**Data shown**

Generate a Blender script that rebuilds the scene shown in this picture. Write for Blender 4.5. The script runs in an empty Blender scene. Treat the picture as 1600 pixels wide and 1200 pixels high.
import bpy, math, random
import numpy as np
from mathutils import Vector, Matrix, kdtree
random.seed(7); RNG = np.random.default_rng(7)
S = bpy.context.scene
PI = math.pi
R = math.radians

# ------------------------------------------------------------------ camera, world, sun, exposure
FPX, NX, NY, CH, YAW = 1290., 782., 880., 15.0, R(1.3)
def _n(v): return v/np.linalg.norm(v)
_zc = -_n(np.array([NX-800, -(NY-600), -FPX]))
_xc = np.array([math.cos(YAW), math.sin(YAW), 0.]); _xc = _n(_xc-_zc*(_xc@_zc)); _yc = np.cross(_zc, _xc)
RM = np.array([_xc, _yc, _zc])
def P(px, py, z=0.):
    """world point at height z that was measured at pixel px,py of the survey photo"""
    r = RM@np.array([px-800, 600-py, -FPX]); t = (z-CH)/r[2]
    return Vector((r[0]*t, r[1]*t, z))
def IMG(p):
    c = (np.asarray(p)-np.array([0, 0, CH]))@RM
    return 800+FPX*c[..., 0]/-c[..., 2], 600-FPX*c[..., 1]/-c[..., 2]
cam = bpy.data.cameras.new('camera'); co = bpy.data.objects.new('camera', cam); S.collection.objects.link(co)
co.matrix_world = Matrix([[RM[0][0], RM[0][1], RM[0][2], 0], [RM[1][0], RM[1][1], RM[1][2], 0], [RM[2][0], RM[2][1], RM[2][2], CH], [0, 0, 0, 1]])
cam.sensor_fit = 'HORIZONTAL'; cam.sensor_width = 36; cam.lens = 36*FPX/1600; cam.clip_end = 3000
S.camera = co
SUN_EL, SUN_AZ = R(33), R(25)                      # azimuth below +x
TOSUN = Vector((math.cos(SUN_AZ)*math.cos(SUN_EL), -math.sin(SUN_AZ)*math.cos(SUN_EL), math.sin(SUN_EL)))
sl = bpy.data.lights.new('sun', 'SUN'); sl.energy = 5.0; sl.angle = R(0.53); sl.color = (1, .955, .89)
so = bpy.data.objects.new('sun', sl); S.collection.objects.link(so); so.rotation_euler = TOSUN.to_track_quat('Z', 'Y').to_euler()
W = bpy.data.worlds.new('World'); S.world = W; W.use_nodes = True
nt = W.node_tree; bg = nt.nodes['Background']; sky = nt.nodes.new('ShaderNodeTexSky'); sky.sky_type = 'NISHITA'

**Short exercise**
Repeat the listing above without any change.

**Complete response**
Generate a Blender script that rebuilds the scene shown in this picture. Write for Blender 4.5. The script runs in an empty Blender scene. Treat the picture as 1600 pixels wide and 1200 pixels high.
import bpy, math, random
import numpy as np
from mathutils import Vector, Matrix, kdtree
random.seed(7); RNG = np.random.default_rng(7)
S = bpy.context.scene
PI = math.pi
R = math.radians

# ------------------------------------------------------------------ camera, world, sun, exposure
FPX, NX, NY, CH, YAW = 1290., 782., 880., 15.0, R(1.3)
def _n(v): return v/np.linalg.norm(v)
_zc = -_n(np.array([NX-800, -(NY-600), -FPX]))
_xc = np.array([math.cos(YAW), math.sin(YAW), 0.]); _xc = _n(_xc-_zc*(_xc@_zc)); _yc = np.cross(_zc, _xc)
RM = np.array([_xc, _yc, _zc])
def P(px, py, z=0.):
    """world point at height z that was measured at pixel px,py of the survey photo"""
    r = RM@np.array([px-800, 600-py, -FPX]); t = (z-CH)/r[2]
    return Vector((r[0]*t, r[1]*t, z))
def IMG(p):
    c = (np.asarray(p)-np.array([0, 0, CH]))@RM
    return 800+FPX*c[..., 0]/-c[..., 2], 600-FPX*c[..., 1]/-c[..., 2]
cam = bpy.data.cameras.new('camera'); co = bpy.data.objects.new('camera', cam); S.collection.objects.link(co)
co.matrix_world = Matrix([[RM[0][0], RM[0][1], RM[0][2], 0], [RM[1][0], RM[1][1], RM[1][2], 0], [RM[2][0], RM[2][1], RM[2][2], CH], [0, 0, 0, 1]])
cam.sensor_fit = 'HORIZONTAL'; cam.sensor_width = 36; cam.lens = 36*FPX/1600; cam.clip_end = 3000
S.camera = co
SUN_EL, SUN_AZ = R(33), R(25)                      # azimuth below +x
TOSUN = Vector((math.cos(SUN_AZ)*math.cos(SUN_EL), -math.sin(SUN_AZ)*math.cos(SUN_EL), math.sin(SUN_EL)))
sl = bpy.data.lights.new('sun', 'SUN'); sl.energy = 5.0; sl.angle = R(0.53); sl.color = (1, .955, .89)
so = bpy.data.objects.new('sun', sl); S.collection.objects.link(so); so.rotation_euler = TOSUN.to_track_quat('Z', 'Y').to_euler()
W = bpy.data.worlds.new('World'); S.world = W; W.use_nodes = True
nt = W.node_tree; bg = nt.nodes['Background']; sky = nt.nodes.new('ShaderNodeTexSky'); sky.sky_type = 'NISHITA'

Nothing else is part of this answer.